- [Problem] Set down the data below without change, skipping the pictures it holds.

- [Data segment]
===
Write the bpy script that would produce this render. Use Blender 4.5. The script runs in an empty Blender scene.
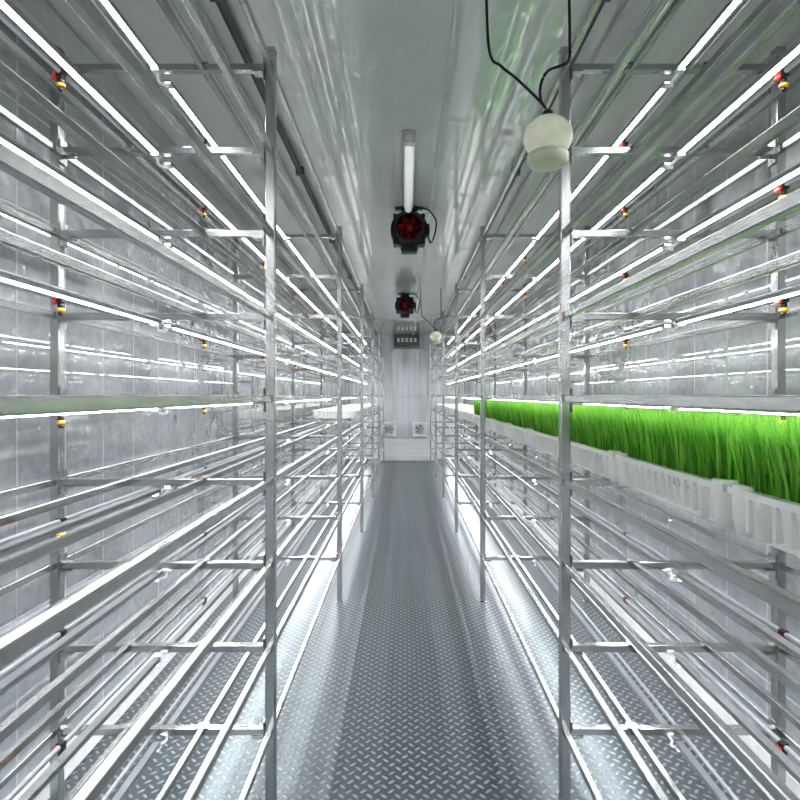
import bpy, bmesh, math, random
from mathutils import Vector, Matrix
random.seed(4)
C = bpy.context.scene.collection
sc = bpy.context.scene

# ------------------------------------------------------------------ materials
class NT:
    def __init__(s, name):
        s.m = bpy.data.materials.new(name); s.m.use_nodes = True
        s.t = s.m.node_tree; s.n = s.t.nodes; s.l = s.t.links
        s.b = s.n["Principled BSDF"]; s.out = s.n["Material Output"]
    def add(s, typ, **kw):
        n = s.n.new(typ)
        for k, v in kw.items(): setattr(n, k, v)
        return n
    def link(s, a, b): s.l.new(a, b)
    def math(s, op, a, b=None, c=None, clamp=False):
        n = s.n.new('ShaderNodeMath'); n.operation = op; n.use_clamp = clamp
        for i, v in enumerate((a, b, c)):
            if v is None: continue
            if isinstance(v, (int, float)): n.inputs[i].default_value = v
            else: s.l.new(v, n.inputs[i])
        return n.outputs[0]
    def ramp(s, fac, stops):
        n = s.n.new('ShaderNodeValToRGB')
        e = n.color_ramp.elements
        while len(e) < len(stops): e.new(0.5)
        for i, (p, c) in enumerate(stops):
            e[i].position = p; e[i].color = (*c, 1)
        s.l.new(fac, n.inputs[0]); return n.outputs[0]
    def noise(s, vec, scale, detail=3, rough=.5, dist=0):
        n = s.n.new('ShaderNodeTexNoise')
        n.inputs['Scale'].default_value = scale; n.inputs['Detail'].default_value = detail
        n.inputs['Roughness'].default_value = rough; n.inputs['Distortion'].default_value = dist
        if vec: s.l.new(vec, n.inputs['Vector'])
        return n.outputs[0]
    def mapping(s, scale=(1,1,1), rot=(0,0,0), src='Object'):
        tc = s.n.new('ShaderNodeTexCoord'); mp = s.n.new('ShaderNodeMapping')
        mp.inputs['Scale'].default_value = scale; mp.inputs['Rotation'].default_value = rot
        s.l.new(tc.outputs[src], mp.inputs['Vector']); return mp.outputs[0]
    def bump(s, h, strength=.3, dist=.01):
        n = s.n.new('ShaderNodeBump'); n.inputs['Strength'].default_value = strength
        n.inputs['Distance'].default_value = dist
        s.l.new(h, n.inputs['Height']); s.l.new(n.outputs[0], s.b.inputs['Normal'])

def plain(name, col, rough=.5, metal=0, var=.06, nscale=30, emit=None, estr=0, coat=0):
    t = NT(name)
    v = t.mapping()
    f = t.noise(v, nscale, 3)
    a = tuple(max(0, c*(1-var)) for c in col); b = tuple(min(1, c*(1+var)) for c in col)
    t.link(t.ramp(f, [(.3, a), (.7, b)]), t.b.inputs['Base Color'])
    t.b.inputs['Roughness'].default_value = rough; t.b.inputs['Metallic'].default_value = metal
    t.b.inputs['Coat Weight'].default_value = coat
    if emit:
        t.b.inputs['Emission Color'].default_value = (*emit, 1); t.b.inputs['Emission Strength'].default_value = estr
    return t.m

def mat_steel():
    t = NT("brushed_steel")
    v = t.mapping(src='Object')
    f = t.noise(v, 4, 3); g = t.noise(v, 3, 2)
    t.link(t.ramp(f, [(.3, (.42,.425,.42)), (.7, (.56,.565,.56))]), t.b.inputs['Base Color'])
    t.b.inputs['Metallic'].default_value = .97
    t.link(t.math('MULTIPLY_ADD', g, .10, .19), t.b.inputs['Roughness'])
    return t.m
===
- [Exercise answer]
Write the bpy script that would produce this render. Use Blender 4.5. The script runs in an empty Blender scene.
import bpy, bmesh, math, random
from mathutils import Vector, Matrix
random.seed(4)
C = bpy.context.scene.collection
sc = bpy.context.scene

# ------------------------------------------------------------------ materials
class NT:
    def __init__(s, name):
        s.m = bpy.data.materials.new(name); s.m.use_nodes = True
        s.t = s.m.node_tree; s.n = s.t.nodes; s.l = s.t.links
        s.b = s.n["Principled BSDF"]; s.out = s.n["Material Output"]
    def add(s, typ, **kw):
        n = s.n.new(typ)
        for k, v in kw.items(): setattr(n, k, v)
        return n
    def link(s, a, b): s.l.new(a, b)
    def math(s, op, a, b=None, c=None, clamp=False):
        n = s.n.new('ShaderNodeMath'); n.operation = op; n.use_clamp = clamp
        for i, v in enumerate((a, b, c)):
            if v is None: continue
            if isinstance(v, (int, float)): n.inputs[i].default_value = v
            else: s.l.new(v, n.inputs[i])
        return n.outputs[0]
    def ramp(s, fac, stops):
        n = s.n.new('ShaderNodeValToRGB')
        e = n.color_ramp.elements
        while len(e) < len(stops): e.new(0.5)
        for i, (p, c) in enumerate(stops):
            e[i].position = p; e[i].color = (*c, 1)
        s.l.new(fac, n.inputs[0]); return n.outputs[0]
    def noise(s, vec, scale, detail=3, rough=.5, dist=0):
        n = s.n.new('ShaderNodeTexNoise')
        n.inputs['Scale'].default_value = scale; n.inputs['Detail'].default_value = detail
        n.inputs['Roughness'].default_value = rough; n.inputs['Distortion'].default_value = dist
        if vec: s.l.new(vec, n.inputs['Vector'])
        return n.outputs[0]
    def mapping(s, scale=(1,1,1), rot=(0,0,0), src='Object'):
        tc = s.n.new('ShaderNodeTexCoord'); mp = s.n.new('ShaderNodeMapping')
        mp.inputs['Scale'].default_value = scale; mp.inputs['Rotation'].default_value = rot
        s.l.new(tc.outputs[src], mp.inputs['Vector']); return mp.outputs[0]
    def bump(s, h, strength=.3, dist=.01):
        n = s.n.new('ShaderNodeBump'); n.inputs['Strength'].default_value = strength
        n.inputs['Distance'].default_value = dist
        s.l.new(h, n.inputs['Height']); s.l.new(n.outputs[0], s.b.inputs['Normal'])

def plain(name, col, rough=.5, metal=0, var=.06, nscale=30, emit=None, estr=0, coat=0):
    t = NT(name)
    v = t.mapping()
    f = t.noise(v, nscale, 3)
    a = tuple(max(0, c*(1-var)) for c in col); b = tuple(min(1, c*(1+var)) for c in col)
    t.link(t.ramp(f, [(.3, a), (.7, b)]), t.b.inputs['Base Color'])
    t.b.inputs['Roughness'].default_value = rough; t.b.inputs['Metallic'].default_value = metal
    t.b.inputs['Coat Weight'].default_value = coat
    if emit:
        t.b.inputs['Emission Color'].default_value = (*emit, 1); t.b.inputs['Emission Strength'].default_value = estr
    return t.m

def mat_steel():
    t = NT("brushed_steel")
    v = t.mapping(src='Object')
    f = t.noise(v, 4, 3); g = t.noise(v, 3, 2)
    t.link(t.ramp(f, [(.3, (.42,.425,.42)), (.7, (.56,.565,.56))]), t.b.inputs['Base Color'])
    t.b.inputs['Metallic'].default_value = .97
    t.link(t.math('MULTIPLY_ADD', g, .10, .19), t.b.inputs['Roughness'])
    return t.m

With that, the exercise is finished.